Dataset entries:
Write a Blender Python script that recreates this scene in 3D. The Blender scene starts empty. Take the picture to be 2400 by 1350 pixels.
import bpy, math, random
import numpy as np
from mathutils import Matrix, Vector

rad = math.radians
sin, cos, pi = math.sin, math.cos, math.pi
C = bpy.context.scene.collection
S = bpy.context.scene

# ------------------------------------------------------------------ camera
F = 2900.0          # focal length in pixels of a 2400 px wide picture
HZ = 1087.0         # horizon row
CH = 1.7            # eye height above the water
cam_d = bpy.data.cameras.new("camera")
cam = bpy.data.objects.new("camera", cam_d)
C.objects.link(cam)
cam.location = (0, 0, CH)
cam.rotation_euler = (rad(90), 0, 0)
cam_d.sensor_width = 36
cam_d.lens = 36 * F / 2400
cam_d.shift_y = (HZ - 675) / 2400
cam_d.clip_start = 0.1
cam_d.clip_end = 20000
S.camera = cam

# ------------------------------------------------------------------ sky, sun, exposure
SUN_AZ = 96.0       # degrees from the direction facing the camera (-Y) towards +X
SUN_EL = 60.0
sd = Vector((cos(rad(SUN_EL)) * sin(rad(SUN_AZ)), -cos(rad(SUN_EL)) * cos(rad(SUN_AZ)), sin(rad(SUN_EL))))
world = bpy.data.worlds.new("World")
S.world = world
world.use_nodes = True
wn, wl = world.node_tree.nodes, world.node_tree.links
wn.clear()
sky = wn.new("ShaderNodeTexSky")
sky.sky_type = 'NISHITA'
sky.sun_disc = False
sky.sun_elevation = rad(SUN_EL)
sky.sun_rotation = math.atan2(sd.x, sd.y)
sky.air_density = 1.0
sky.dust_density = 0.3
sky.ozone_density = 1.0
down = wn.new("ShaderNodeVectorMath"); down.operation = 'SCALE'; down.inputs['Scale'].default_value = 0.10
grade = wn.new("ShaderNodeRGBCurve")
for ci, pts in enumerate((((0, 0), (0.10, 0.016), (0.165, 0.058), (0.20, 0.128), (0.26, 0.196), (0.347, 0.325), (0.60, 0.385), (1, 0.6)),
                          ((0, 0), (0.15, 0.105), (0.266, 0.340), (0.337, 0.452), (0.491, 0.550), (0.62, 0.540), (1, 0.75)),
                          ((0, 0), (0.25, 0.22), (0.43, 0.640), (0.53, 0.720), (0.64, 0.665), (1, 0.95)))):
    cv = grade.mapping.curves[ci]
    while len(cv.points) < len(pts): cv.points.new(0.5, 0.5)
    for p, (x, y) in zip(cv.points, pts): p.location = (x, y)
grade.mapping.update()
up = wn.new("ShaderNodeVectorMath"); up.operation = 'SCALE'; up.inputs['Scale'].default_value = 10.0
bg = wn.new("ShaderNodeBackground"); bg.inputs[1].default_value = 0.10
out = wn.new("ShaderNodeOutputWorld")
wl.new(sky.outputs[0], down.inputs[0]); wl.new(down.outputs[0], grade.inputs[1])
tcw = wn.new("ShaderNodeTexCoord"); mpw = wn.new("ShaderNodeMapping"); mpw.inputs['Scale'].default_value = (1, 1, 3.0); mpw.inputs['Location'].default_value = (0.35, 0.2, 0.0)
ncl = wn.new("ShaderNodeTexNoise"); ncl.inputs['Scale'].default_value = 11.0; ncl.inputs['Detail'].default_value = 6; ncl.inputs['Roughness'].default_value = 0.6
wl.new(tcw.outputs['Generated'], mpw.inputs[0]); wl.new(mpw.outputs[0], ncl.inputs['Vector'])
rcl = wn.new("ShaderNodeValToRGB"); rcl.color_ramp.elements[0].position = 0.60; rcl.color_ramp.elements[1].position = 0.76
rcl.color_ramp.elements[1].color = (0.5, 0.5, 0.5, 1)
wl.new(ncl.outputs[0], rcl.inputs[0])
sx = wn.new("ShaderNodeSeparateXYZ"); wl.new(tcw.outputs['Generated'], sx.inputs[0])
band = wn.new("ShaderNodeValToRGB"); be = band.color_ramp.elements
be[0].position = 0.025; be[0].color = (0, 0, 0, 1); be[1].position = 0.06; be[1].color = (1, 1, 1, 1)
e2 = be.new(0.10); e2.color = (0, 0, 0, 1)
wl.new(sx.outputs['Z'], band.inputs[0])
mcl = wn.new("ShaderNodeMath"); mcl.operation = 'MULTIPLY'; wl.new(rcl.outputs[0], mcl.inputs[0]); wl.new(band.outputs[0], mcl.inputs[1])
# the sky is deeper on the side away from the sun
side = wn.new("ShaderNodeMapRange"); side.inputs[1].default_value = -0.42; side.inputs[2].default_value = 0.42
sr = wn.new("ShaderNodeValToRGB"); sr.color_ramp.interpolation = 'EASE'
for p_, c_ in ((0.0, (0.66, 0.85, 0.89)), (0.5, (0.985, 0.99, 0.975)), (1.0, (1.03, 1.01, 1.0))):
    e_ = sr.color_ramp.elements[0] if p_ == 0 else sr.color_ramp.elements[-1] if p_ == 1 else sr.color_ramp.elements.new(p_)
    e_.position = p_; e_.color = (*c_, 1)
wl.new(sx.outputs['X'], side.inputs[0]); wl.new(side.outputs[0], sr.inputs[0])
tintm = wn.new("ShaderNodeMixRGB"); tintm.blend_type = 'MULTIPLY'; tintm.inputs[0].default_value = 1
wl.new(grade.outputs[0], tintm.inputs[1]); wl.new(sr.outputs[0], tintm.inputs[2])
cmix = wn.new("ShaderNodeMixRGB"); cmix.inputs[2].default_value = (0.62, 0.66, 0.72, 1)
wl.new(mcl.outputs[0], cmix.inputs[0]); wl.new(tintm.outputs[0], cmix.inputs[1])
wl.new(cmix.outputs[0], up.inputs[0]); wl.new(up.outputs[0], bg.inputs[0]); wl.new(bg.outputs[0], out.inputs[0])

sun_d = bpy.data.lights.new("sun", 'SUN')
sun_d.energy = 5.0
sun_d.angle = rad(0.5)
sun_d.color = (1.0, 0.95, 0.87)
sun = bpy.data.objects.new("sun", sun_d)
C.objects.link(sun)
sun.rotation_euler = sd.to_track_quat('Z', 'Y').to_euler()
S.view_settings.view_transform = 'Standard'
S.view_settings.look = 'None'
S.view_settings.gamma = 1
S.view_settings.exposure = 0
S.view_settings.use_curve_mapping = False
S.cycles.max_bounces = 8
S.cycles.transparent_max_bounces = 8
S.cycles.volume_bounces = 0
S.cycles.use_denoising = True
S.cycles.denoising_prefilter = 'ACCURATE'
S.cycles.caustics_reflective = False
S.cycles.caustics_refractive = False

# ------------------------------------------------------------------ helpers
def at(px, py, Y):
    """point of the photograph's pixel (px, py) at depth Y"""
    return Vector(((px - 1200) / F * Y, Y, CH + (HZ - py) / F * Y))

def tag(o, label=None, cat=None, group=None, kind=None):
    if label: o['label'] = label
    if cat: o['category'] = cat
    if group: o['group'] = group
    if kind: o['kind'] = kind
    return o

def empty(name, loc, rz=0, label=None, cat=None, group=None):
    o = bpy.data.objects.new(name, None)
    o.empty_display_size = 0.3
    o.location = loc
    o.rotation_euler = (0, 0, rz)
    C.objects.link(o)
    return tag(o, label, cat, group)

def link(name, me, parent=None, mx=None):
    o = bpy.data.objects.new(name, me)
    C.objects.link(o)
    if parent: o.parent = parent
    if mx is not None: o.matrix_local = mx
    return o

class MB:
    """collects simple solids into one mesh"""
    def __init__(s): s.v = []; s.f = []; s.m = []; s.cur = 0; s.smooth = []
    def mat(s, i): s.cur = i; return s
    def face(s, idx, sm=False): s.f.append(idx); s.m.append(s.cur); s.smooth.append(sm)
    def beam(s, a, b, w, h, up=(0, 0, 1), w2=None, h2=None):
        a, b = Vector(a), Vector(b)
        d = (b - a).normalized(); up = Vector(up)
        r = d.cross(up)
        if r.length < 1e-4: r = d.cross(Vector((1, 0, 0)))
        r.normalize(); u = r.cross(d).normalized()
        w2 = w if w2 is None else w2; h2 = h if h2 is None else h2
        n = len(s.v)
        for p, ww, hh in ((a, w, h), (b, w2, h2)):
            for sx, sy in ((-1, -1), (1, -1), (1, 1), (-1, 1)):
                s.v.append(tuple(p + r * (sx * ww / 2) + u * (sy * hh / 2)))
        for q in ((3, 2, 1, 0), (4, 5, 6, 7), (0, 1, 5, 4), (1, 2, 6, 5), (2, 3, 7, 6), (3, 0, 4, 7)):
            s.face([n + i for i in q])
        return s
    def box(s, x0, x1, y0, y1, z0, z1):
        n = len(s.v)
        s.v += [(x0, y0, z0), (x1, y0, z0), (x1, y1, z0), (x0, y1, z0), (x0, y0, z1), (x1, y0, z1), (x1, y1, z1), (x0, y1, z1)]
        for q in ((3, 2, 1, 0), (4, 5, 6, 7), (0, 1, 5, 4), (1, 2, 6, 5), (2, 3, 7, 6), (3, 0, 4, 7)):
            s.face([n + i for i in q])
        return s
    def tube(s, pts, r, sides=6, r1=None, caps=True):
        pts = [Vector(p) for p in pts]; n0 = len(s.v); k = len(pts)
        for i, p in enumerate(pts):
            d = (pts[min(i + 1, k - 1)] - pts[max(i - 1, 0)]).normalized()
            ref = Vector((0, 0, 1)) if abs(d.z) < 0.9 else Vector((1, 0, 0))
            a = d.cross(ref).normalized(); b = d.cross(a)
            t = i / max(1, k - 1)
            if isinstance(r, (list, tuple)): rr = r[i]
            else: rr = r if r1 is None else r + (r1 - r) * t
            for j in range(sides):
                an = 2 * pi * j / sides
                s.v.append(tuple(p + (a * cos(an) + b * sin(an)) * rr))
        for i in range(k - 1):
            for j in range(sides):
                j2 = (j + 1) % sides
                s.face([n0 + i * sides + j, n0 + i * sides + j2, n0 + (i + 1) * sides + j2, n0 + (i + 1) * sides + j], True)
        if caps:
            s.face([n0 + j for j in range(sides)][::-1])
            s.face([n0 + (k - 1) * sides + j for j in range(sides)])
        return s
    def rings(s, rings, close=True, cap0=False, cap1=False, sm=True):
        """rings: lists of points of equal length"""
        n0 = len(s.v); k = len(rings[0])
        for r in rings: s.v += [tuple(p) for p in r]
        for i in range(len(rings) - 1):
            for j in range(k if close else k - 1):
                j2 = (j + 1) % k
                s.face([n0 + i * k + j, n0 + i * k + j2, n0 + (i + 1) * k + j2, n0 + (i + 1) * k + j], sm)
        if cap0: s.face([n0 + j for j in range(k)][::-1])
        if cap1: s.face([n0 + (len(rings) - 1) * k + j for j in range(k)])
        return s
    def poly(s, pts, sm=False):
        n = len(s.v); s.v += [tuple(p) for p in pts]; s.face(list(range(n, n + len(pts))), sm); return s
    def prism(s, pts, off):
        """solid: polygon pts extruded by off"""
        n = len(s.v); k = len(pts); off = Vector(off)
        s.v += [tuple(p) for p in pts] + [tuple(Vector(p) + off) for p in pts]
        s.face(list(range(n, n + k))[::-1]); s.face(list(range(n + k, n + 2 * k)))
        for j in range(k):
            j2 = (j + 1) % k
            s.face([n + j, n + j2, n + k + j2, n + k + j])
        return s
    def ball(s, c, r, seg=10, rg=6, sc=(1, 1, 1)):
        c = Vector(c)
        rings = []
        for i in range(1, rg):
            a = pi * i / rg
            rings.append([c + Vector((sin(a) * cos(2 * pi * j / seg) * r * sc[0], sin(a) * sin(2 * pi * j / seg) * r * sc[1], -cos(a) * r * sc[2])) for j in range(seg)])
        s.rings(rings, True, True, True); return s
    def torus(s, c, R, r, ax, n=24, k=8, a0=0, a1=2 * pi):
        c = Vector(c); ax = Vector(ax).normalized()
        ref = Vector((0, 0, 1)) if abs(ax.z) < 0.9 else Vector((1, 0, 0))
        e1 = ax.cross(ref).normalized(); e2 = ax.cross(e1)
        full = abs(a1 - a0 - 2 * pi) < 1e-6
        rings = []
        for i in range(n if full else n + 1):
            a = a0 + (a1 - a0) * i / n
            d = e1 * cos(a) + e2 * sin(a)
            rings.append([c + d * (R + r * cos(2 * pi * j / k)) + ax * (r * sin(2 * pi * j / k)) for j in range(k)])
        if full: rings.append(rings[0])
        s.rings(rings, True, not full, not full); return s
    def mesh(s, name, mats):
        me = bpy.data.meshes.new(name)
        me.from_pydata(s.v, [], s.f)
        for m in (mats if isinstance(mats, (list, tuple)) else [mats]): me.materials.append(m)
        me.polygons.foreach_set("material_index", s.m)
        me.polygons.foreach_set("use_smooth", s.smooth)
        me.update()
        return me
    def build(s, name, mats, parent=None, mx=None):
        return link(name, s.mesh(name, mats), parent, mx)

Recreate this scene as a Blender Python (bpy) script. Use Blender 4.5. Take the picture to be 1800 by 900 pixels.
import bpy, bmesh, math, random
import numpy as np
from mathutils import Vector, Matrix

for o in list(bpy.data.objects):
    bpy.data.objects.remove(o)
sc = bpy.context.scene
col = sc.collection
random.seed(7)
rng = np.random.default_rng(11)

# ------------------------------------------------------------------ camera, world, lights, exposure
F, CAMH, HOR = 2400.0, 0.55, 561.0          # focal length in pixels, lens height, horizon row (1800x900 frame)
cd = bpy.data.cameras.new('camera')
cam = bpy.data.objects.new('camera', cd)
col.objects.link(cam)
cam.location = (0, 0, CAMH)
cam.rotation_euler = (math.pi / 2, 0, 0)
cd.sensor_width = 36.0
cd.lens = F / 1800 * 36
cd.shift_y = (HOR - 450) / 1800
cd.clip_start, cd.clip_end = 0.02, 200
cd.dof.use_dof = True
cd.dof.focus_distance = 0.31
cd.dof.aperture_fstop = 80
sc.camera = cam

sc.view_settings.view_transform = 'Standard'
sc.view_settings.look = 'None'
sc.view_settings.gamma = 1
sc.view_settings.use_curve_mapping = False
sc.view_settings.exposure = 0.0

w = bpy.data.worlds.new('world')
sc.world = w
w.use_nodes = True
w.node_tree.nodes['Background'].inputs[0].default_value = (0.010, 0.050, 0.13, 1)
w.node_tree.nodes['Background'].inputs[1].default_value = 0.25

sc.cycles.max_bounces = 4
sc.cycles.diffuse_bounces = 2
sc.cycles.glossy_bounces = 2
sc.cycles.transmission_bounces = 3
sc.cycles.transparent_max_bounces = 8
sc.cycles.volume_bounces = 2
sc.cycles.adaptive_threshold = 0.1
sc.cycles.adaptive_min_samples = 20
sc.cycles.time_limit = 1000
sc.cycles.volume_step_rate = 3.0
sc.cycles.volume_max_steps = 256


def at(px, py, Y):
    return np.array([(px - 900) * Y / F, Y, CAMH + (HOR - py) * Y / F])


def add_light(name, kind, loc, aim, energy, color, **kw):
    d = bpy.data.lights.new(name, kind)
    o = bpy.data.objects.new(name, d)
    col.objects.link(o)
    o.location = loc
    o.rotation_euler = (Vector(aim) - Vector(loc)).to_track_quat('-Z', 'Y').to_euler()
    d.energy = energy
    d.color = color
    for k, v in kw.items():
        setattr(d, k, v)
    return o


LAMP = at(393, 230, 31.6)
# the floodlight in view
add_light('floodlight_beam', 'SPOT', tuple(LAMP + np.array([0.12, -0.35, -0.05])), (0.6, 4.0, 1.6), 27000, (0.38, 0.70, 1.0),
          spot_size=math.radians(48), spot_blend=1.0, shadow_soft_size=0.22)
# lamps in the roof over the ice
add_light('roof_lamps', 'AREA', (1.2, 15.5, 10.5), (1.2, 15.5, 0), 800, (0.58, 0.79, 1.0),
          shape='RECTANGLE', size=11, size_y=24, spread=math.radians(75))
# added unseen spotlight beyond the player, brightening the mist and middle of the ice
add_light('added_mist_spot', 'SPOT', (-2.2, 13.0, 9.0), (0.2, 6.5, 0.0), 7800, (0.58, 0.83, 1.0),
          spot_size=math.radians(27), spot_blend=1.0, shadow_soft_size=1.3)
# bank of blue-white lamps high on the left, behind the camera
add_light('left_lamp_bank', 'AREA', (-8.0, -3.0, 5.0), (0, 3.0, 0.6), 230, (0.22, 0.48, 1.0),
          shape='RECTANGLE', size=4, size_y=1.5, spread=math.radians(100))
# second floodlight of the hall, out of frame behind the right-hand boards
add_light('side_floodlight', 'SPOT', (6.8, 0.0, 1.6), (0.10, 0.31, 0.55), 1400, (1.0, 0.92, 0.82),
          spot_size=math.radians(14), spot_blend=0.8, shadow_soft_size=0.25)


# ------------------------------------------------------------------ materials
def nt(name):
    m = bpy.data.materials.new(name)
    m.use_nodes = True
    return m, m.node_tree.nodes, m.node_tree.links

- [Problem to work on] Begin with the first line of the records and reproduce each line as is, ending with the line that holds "S.camera = cam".

- [Output]
Write a Blender Python script that recreates this scene in 3D. The Blender scene starts empty. Take the picture to be 2400 by 1350 pixels.
import bpy, math, random
import numpy as np
from mathutils import Matrix, Vector

rad = math.radians
sin, cos, pi = math.sin, math.cos, math.pi
C = bpy.context.scene.collection
S = bpy.context.scene

# ------------------------------------------------------------------ camera
F = 2900.0          # focal length in pixels of a 2400 px wide picture
HZ = 1087.0         # horizon row
CH = 1.7            # eye height above the water
cam_d = bpy.data.cameras.new("camera")
cam = bpy.data.objects.new("camera", cam_d)
C.objects.link(cam)
cam.location = (0, 0, CH)
cam.rotation_euler = (rad(90), 0, 0)
cam_d.sensor_width = 36
cam_d.lens = 36 * F / 2400
cam_d.shift_y = (HZ - 675) / 2400
cam_d.clip_start = 0.1
cam_d.clip_end = 20000
S.camera = cam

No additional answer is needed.